Data lines →
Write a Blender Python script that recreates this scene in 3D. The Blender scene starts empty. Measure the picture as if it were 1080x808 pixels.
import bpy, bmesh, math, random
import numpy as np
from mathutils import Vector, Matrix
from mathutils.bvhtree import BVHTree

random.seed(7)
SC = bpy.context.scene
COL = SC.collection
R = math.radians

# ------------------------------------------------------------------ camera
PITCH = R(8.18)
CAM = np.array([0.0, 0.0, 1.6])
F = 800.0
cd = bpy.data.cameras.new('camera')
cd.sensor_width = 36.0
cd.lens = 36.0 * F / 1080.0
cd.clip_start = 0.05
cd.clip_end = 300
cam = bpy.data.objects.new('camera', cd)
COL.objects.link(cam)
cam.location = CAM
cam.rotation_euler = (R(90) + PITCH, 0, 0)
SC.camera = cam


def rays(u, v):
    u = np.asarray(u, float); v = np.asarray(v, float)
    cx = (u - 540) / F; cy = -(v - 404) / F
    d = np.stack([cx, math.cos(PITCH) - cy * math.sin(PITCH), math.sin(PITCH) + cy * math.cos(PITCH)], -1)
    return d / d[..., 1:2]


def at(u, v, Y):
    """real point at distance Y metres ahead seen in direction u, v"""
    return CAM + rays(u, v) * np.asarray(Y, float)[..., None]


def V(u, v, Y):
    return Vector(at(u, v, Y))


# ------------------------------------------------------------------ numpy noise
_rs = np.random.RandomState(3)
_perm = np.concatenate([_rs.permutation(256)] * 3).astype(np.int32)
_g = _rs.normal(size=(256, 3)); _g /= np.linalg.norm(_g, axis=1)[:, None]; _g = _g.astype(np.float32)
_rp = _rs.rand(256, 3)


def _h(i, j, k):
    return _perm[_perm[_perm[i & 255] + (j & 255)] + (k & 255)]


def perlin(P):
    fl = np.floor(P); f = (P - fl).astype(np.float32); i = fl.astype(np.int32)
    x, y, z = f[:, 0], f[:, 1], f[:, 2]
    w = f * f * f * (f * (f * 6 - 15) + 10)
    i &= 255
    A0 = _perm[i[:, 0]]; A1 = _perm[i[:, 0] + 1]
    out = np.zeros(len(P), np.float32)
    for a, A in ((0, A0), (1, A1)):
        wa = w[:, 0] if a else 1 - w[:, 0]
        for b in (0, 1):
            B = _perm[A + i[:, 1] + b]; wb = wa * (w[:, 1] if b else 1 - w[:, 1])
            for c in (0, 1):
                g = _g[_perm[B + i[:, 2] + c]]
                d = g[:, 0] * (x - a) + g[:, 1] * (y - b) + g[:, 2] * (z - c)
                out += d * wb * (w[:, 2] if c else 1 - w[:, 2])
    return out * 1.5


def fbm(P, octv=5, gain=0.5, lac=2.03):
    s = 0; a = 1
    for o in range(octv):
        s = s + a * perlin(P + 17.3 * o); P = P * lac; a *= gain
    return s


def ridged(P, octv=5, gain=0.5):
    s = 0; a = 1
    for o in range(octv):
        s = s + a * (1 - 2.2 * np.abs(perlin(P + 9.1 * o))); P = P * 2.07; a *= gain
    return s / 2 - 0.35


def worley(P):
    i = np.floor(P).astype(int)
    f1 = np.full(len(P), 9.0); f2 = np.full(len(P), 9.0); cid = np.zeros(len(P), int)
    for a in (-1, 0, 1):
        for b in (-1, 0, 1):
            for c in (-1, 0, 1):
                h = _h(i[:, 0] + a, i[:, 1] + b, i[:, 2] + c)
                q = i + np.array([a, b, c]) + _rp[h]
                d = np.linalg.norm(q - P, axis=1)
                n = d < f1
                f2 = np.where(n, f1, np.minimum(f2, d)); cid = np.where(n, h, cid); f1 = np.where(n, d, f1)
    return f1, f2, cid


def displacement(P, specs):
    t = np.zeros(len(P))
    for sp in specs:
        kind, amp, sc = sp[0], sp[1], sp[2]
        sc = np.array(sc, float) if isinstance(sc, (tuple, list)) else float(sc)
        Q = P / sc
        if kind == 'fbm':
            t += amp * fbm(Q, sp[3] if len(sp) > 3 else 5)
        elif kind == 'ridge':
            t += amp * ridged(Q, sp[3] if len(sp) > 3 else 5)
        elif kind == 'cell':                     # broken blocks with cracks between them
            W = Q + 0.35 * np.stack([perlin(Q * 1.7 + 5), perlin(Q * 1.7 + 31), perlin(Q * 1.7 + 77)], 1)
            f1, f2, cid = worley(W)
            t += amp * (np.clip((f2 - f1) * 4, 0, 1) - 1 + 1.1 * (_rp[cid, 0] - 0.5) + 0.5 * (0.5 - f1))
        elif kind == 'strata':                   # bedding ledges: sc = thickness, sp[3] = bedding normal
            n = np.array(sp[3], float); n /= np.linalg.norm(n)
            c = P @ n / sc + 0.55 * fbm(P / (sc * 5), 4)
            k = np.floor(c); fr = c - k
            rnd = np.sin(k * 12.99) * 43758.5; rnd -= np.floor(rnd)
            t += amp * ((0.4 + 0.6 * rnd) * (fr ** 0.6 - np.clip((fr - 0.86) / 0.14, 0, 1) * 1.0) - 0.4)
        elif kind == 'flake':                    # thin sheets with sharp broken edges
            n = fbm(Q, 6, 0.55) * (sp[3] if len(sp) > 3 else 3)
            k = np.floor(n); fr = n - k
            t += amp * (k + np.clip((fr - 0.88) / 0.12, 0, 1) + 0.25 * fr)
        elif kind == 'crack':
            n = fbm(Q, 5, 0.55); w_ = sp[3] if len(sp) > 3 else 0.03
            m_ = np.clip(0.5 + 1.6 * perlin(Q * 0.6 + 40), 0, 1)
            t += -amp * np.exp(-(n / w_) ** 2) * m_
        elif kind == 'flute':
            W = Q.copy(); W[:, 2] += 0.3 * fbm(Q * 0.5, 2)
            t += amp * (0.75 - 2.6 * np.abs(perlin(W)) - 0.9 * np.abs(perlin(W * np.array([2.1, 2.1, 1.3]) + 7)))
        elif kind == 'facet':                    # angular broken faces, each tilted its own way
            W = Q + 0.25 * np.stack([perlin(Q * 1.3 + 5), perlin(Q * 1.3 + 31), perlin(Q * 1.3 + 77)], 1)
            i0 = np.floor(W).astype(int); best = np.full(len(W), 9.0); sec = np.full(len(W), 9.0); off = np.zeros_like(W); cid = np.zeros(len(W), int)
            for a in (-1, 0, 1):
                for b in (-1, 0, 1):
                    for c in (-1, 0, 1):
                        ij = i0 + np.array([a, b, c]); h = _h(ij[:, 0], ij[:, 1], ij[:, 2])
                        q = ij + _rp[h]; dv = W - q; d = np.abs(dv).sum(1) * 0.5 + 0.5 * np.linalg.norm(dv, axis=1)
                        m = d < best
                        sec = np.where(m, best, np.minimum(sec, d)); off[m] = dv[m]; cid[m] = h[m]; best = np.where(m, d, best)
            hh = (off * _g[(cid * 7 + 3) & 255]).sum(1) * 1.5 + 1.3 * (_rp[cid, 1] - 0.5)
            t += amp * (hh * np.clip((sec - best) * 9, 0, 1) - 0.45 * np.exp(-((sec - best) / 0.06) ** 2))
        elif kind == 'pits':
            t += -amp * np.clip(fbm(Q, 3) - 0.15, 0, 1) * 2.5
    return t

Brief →
Each line of the listing should be copied exactly.

Solved exercise →
Write a Blender Python script that recreates this scene in 3D. The Blender scene starts empty. Measure the picture as if it were 1080x808 pixels.
import bpy, bmesh, math, random
import numpy as np
from mathutils import Vector, Matrix
from mathutils.bvhtree import BVHTree

random.seed(7)
SC = bpy.context.scene
COL = SC.collection
R = math.radians

# ------------------------------------------------------------------ camera
PITCH = R(8.18)
CAM = np.array([0.0, 0.0, 1.6])
F = 800.0
cd = bpy.data.cameras.new('camera')
cd.sensor_width = 36.0
cd.lens = 36.0 * F / 1080.0
cd.clip_start = 0.05
cd.clip_end = 300
cam = bpy.data.objects.new('camera', cd)
COL.objects.link(cam)
cam.location = CAM
cam.rotation_euler = (R(90) + PITCH, 0, 0)
SC.camera = cam


def rays(u, v):
    u = np.asarray(u, float); v = np.asarray(v, float)
    cx = (u - 540) / F; cy = -(v - 404) / F
    d = np.stack([cx, math.cos(PITCH) - cy * math.sin(PITCH), math.sin(PITCH) + cy * math.cos(PITCH)], -1)
    return d / d[..., 1:2]


def at(u, v, Y):
    """real point at distance Y metres ahead seen in direction u, v"""
    return CAM + rays(u, v) * np.asarray(Y, float)[..., None]


def V(u, v, Y):
    return Vector(at(u, v, Y))


# ------------------------------------------------------------------ numpy noise
_rs = np.random.RandomState(3)
_perm = np.concatenate([_rs.permutation(256)] * 3).astype(np.int32)
_g = _rs.normal(size=(256, 3)); _g /= np.linalg.norm(_g, axis=1)[:, None]; _g = _g.astype(np.float32)
_rp = _rs.rand(256, 3)


def _h(i, j, k):
    return _perm[_perm[_perm[i & 255] + (j & 255)] + (k & 255)]


def perlin(P):
    fl = np.floor(P); f = (P - fl).astype(np.float32); i = fl.astype(np.int32)
    x, y, z = f[:, 0], f[:, 1], f[:, 2]
    w = f * f * f * (f * (f * 6 - 15) + 10)
    i &= 255
    A0 = _perm[i[:, 0]]; A1 = _perm[i[:, 0] + 1]
    out = np.zeros(len(P), np.float32)
    for a, A in ((0, A0), (1, A1)):
        wa = w[:, 0] if a else 1 - w[:, 0]
        for b in (0, 1):
            B = _perm[A + i[:, 1] + b]; wb = wa * (w[:, 1] if b else 1 - w[:, 1])
            for c in (0, 1):
                g = _g[_perm[B + i[:, 2] + c]]
                d = g[:, 0] * (x - a) + g[:, 1] * (y - b) + g[:, 2] * (z - c)
                out += d * wb * (w[:, 2] if c else 1 - w[:, 2])
    return out * 1.5


def fbm(P, octv=5, gain=0.5, lac=2.03):
    s = 0; a = 1
    for o in range(octv):
        s = s + a * perlin(P + 17.3 * o); P = P * lac; a *= gain
    return s


def ridged(P, octv=5, gain=0.5):
    s = 0; a = 1
    for o in range(octv):
        s = s + a * (1 - 2.2 * np.abs(perlin(P + 9.1 * o))); P = P * 2.07; a *= gain
    return s / 2 - 0.35


def worley(P):
    i = np.floor(P).astype(int)
    f1 = np.full(len(P), 9.0); f2 = np.full(len(P), 9.0); cid = np.zeros(len(P), int)
    for a in (-1, 0, 1):
        for b in (-1, 0, 1):
            for c in (-1, 0, 1):
                h = _h(i[:, 0] + a, i[:, 1] + b, i[:, 2] + c)
                q = i + np.array([a, b, c]) + _rp[h]
                d = np.linalg.norm(q - P, axis=1)
                n = d < f1
                f2 = np.where(n, f1, np.minimum(f2, d)); cid = np.where(n, h, cid); f1 = np.where(n, d, f1)
    return f1, f2, cid


def displacement(P, specs):
    t = np.zeros(len(P))
    for sp in specs:
        kind, amp, sc = sp[0], sp[1], sp[2]
        sc = np.array(sc, float) if isinstance(sc, (tuple, list)) else float(sc)
        Q = P / sc
        if kind == 'fbm':
            t += amp * fbm(Q, sp[3] if len(sp) > 3 else 5)
        elif kind == 'ridge':
            t += amp * ridged(Q, sp[3] if len(sp) > 3 else 5)
        elif kind == 'cell':                     # broken blocks with cracks between them
            W = Q + 0.35 * np.stack([perlin(Q * 1.7 + 5), perlin(Q * 1.7 + 31), perlin(Q * 1.7 + 77)], 1)
            f1, f2, cid = worley(W)
            t += amp * (np.clip((f2 - f1) * 4, 0, 1) - 1 + 1.1 * (_rp[cid, 0] - 0.5) + 0.5 * (0.5 - f1))
        elif kind == 'strata':                   # bedding ledges: sc = thickness, sp[3] = bedding normal
            n = np.array(sp[3], float); n /= np.linalg.norm(n)
            c = P @ n / sc + 0.55 * fbm(P / (sc * 5), 4)
            k = np.floor(c); fr = c - k
            rnd = np.sin(k * 12.99) * 43758.5; rnd -= np.floor(rnd)
            t += amp * ((0.4 + 0.6 * rnd) * (fr ** 0.6 - np.clip((fr - 0.86) / 0.14, 0, 1) * 1.0) - 0.4)
        elif kind == 'flake':                    # thin sheets with sharp broken edges
            n = fbm(Q, 6, 0.55) * (sp[3] if len(sp) > 3 else 3)
            k = np.floor(n); fr = n - k
            t += amp * (k + np.clip((fr - 0.88) / 0.12, 0, 1) + 0.25 * fr)
        elif kind == 'crack':
            n = fbm(Q, 5, 0.55); w_ = sp[3] if len(sp) > 3 else 0.03
            m_ = np.clip(0.5 + 1.6 * perlin(Q * 0.6 + 40), 0, 1)
            t += -amp * np.exp(-(n / w_) ** 2) * m_
        elif kind == 'flute':
            W = Q.copy(); W[:, 2] += 0.3 * fbm(Q * 0.5, 2)
            t += amp * (0.75 - 2.6 * np.abs(perlin(W)) - 0.9 * np.abs(perlin(W * np.array([2.1, 2.1, 1.3]) + 7)))
        elif kind == 'facet':                    # angular broken faces, each tilted its own way
            W = Q + 0.25 * np.stack([perlin(Q * 1.3 + 5), perlin(Q * 1.3 + 31), perlin(Q * 1.3 + 77)], 1)
            i0 = np.floor(W).astype(int); best = np.full(len(W), 9.0); sec = np.full(len(W), 9.0); off = np.zeros_like(W); cid = np.zeros(len(W), int)
            for a in (-1, 0, 1):
                for b in (-1, 0, 1):
                    for c in (-1, 0, 1):
                        ij = i0 + np.array([a, b, c]); h = _h(ij[:, 0], ij[:, 1], ij[:, 2])
                        q = ij + _rp[h]; dv = W - q; d = np.abs(dv).sum(1) * 0.5 + 0.5 * np.linalg.norm(dv, axis=1)
                        m = d < best
                        sec = np.where(m, best, np.minimum(sec, d)); off[m] = dv[m]; cid[m] = h[m]; best = np.where(m, d, best)
            hh = (off * _g[(cid * 7 + 3) & 255]).sum(1) * 1.5 + 1.3 * (_rp[cid, 1] - 0.5)
            t += amp * (hh * np.clip((sec - best) * 9, 0, 1) - 0.45 * np.exp(-((sec - best) / 0.06) ** 2))
        elif kind == 'pits':
            t += -amp * np.clip(fbm(Q, 3) - 0.15, 0, 1) * 2.5
    return t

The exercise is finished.